Linked Server Tribulations In SQL Server

  • Comments posted to this topic are about the item Linked Server Tribulations In SQL Server

  • Thomas, thanks for article, but, please, what's a Linked Server UI ?

    regards Herbert

  • I believe the Linked Server UI he is referring to is the dialog box you get when you right click on Linked Servers (underneath Server Objects in SQL Server Management Studio) and select New Linked Server.

    See http://msdn.microsoft.com/en-us/library/ff772782(v=sql.110).aspx for more information.

    Regards

  • Linked Server, O Linked Server, wherefore art thou Linked Server? Be some other connection design! :crazy:

    Nice post Thomas, this is sorely needed information. Thank you!

  • Thanks for the article. Can you please clarify how you configured the computer object?

    the Trusted for Delegation property was then visible for the SQL service accounts, which I enabled.

    Are you setup to "trust to all services" or did you configure constrained delegation? If constrained, then to what services and are you Kerberos only or are you allowing NTLM as well?

    There are no special teachers of virtue, because virtue is taught by the whole community.
    --Plato

  • For those who haven't already seen this, Microsoft has release the Kerberos Configuration Manager for SQL Server to correct issues with Kerberos and SPN's.

  • Thanks for this. Can't wait to see the article on files as linked servers. I have a csv connection that's driving me nuts. It used to work.

  • Arrrrggghhh! If only I had this article a few weeks ago. Great job! I do appreciate the detailed trouble-shooting explanations...our whole team does!

  • Thank you for the positive comments. I'm glad my article was helpful. 🙂

    Herbert, yes, Brian is correct. The UI I'm referring to is the dialog box you see when you add a Linked Server in the Management Studio GUI.

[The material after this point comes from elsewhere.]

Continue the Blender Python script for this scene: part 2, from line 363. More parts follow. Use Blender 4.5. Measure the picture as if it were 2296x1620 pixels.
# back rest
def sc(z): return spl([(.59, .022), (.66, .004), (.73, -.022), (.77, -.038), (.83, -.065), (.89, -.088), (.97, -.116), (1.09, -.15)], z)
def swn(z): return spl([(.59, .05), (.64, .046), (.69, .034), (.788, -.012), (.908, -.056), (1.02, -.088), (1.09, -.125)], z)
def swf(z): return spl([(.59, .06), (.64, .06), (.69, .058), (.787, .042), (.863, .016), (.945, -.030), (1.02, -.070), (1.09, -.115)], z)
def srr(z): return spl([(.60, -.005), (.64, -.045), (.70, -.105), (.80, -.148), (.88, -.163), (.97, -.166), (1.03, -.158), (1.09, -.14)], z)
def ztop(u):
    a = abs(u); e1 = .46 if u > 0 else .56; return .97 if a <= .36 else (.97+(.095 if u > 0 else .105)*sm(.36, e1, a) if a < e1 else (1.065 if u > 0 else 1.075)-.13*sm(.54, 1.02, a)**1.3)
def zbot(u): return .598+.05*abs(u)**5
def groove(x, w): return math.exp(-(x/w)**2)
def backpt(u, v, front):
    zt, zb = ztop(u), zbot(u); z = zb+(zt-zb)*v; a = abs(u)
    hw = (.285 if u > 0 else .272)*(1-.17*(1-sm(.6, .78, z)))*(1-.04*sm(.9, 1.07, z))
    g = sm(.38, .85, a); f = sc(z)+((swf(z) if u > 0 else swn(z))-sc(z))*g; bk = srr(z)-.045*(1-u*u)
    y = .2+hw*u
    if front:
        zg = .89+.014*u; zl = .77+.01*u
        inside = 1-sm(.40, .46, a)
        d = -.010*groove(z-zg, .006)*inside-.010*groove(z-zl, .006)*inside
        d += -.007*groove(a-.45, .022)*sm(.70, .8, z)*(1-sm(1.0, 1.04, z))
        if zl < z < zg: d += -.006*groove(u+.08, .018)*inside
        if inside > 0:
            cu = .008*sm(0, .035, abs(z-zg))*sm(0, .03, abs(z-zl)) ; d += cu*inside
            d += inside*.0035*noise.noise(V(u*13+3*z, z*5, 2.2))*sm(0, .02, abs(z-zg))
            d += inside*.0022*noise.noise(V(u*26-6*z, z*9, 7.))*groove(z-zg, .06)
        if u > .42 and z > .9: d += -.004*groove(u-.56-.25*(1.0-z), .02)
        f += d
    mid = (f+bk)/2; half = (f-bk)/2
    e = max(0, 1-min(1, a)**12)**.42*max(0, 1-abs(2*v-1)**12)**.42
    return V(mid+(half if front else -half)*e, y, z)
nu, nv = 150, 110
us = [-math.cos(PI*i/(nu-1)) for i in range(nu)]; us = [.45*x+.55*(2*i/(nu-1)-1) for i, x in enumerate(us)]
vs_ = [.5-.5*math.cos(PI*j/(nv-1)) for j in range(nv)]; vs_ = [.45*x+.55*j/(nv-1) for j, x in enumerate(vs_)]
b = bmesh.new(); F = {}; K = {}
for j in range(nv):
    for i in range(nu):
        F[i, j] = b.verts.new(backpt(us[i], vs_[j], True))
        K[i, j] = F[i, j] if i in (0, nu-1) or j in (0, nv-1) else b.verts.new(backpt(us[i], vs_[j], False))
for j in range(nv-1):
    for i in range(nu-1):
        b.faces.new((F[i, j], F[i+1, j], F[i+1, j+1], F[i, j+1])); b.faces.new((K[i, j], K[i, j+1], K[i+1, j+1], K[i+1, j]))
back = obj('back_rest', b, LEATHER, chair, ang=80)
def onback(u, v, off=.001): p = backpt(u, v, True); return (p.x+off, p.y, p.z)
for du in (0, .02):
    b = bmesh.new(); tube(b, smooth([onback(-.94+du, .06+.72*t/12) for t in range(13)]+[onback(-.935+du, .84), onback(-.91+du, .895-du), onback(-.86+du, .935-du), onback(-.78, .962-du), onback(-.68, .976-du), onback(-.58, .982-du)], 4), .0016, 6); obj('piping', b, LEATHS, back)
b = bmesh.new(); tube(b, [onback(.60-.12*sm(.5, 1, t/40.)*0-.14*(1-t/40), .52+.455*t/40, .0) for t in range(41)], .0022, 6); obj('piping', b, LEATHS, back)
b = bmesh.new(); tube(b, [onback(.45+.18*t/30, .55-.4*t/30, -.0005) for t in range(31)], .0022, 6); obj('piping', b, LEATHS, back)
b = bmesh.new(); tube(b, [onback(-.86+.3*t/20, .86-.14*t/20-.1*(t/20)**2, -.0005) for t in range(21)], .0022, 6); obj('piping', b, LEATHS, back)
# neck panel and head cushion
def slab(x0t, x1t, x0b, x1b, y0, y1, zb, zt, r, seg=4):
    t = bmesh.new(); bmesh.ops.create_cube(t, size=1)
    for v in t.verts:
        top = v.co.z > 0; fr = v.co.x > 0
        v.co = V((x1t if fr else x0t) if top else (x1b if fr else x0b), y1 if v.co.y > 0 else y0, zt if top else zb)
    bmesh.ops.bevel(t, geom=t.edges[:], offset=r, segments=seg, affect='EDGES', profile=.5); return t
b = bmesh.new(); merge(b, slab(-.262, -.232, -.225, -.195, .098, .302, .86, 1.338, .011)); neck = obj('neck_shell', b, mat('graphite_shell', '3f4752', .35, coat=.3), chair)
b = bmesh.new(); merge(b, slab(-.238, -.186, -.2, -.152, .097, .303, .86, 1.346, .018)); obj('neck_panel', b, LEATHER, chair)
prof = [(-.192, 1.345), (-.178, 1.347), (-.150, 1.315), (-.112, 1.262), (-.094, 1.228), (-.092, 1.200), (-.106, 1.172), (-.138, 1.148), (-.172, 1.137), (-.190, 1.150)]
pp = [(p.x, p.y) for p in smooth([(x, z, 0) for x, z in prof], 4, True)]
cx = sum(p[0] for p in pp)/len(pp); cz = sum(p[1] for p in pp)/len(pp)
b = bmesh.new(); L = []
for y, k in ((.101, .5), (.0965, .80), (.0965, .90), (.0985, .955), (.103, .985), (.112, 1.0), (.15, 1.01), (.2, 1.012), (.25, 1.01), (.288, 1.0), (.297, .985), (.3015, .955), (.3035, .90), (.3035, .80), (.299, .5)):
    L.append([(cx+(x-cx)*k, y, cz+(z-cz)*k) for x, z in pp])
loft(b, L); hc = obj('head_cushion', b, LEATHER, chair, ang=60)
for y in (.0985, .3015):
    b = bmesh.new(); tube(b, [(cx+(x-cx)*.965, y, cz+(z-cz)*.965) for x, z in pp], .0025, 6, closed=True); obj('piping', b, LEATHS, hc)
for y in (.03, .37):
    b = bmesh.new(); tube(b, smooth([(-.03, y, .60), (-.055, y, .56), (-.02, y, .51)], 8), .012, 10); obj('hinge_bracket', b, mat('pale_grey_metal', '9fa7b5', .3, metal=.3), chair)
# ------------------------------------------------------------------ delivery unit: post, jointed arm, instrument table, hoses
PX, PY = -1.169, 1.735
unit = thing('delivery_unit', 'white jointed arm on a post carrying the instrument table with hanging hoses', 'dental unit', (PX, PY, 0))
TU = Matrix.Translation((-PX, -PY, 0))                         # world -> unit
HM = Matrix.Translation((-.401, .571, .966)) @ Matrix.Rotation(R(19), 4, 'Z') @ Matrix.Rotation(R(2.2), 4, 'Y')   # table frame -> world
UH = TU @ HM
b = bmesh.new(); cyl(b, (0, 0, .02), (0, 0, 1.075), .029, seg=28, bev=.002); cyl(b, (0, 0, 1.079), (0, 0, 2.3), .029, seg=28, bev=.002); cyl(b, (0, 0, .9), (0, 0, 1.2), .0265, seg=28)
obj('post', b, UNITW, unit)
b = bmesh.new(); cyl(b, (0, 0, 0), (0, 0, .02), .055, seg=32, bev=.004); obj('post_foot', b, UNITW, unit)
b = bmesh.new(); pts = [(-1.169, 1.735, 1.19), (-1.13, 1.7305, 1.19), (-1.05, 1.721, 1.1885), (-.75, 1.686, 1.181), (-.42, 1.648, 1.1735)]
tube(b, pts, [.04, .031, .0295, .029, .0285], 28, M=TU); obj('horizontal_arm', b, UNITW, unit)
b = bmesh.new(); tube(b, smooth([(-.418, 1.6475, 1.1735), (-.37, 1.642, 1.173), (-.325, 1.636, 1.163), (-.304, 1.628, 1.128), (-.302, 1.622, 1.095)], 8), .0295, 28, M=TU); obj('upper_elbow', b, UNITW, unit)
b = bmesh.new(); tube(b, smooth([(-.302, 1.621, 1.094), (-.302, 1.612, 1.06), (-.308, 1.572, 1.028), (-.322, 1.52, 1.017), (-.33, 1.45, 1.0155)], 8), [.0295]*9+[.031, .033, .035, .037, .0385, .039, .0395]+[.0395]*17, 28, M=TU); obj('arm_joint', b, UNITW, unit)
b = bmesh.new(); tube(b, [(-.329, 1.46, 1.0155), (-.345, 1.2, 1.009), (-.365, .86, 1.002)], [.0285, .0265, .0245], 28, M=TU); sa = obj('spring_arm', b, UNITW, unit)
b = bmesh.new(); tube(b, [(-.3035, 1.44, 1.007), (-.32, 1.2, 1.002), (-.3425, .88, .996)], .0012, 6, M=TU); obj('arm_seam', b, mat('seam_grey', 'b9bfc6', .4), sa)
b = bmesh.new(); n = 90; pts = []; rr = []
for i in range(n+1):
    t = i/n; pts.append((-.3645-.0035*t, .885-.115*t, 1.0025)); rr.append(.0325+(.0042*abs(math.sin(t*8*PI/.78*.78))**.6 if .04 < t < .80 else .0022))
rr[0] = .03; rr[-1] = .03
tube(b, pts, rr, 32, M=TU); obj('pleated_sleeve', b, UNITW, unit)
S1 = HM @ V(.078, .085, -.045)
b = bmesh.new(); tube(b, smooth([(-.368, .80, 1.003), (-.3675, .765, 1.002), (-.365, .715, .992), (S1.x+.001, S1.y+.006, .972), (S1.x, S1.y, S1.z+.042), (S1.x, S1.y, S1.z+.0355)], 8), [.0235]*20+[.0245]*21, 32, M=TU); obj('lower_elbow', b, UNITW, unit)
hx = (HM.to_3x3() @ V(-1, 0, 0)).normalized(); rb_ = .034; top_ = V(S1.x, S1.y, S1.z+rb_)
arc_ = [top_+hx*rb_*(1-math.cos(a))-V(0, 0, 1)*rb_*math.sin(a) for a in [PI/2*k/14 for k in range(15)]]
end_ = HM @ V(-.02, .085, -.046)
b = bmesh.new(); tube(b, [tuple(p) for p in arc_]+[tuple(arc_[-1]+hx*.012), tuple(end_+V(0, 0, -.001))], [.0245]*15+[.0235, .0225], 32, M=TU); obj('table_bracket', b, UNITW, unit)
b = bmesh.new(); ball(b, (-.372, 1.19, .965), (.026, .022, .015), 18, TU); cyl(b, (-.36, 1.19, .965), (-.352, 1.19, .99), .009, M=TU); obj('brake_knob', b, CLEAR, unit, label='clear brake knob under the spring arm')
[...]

    OPC.Three, I used 2 servers for this setup with both using the same dedicated domain account. (This is not necessarily a best practice for production, BTW.) I constrained the account to just being trusted for delegation to the SQL services on each machine. And I allow NTLM. (I have no Kerberos requirement.)

    In the account properties dialog, when you choose to constrain to certain services, those running on all servers for which you've registered SPNs should show up automatically.

    And the SPN command is all over the web now, but here it is again:

    setspn -A MSSQLSvc/server:port|instance acct , and:

    setspn -A MSSQLSvc/server.domain.tld:port|instance acct

    Both must be issued for domain account Linked Servers, per documentation.

    BTW, if your doing this for a clustered server, server must be its virtual name.